Według dotychczasowych ustaleń Włoch i Anglik w niedzielę dotarli na wysokość 6300 metrów, a następnie zawrócili do obozu 4 (ok. 6000 m). Od tego czasu kontakt z alpinistami się urwał. Jak podawała na Facebooku Fundacja Wspierania Alpinizmu Polskiego im. Jerzego Kukuczki, z powodu chmur nie ma z nimi także kontaktu wzrokowego. Włoska "La Republblica" spekuluje, że problemy mogą być spowodowane pogodą albo wyładowaniem baterii, jednak nie można wykluczyć, że chodzi o bardziej poważny problem. Dodano przy tym, że w niedzielę Nardi ostatni raz kontaktował się z żoną.
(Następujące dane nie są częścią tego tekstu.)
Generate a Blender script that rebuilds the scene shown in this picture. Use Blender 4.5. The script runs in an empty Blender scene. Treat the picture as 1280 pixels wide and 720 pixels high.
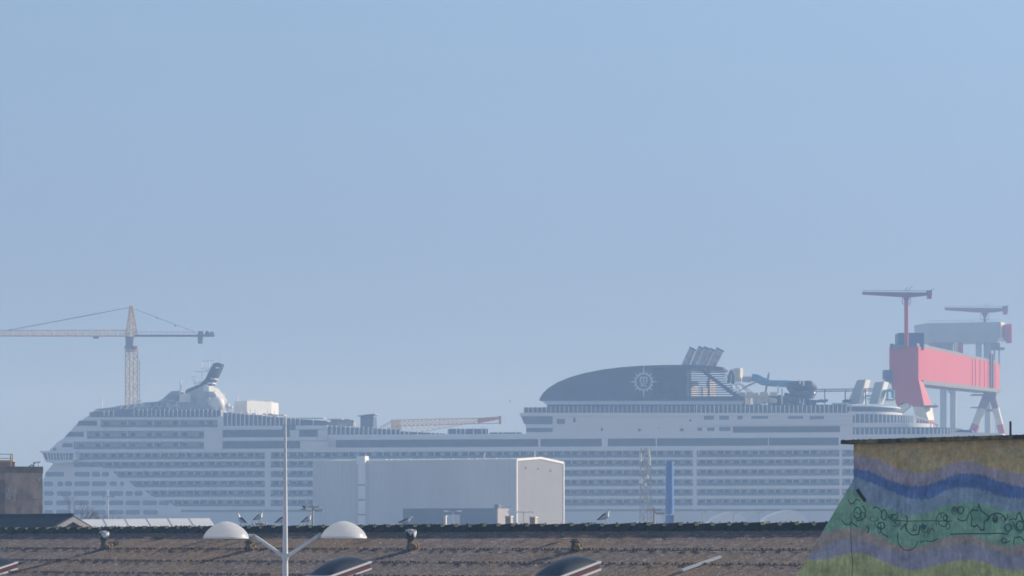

Onet.pl informuje, że sytuacja alpinistów może być poważna. Świadczyć o tym ma komunikat rosyjsko-kazachsko-kirgiskiej wyprawy na K2. Wschodnia wyprawa stara się zdobyć jedyny niezdobyty zimą ośmiotysięcznik. Na oficjalnym profilu wyprawy na Twitterze poinformowano, że otrzymano zapytanie o możliwość pomocy Włochowi i Anglikowi. Dodano również, że choć na razie było to jedynie zapytanie, alpiniści przygotowują się do akcji ratowniczej.
W akcję ratunkową zaangażował się również pierwszy zdobywca Nangi Parbat zimą, Ali Sadpara, który czeka obecnie na możliwość lotu do bazy i ocenienia aktualnej sytuacji. Lot śmigłowcem może nie przynieść jednak powodzenia, ponieważ obecnie na tych terenach jest duże zachmurzenie.
Dodatkowo, ze względu na konflikt na granicy Pakistanu z Indiami, żaden śmigłowiec wojskowy nie jest dostępny i nie będzie mógł przetransportować wspinaczy spod K2 na Nanga Parbat.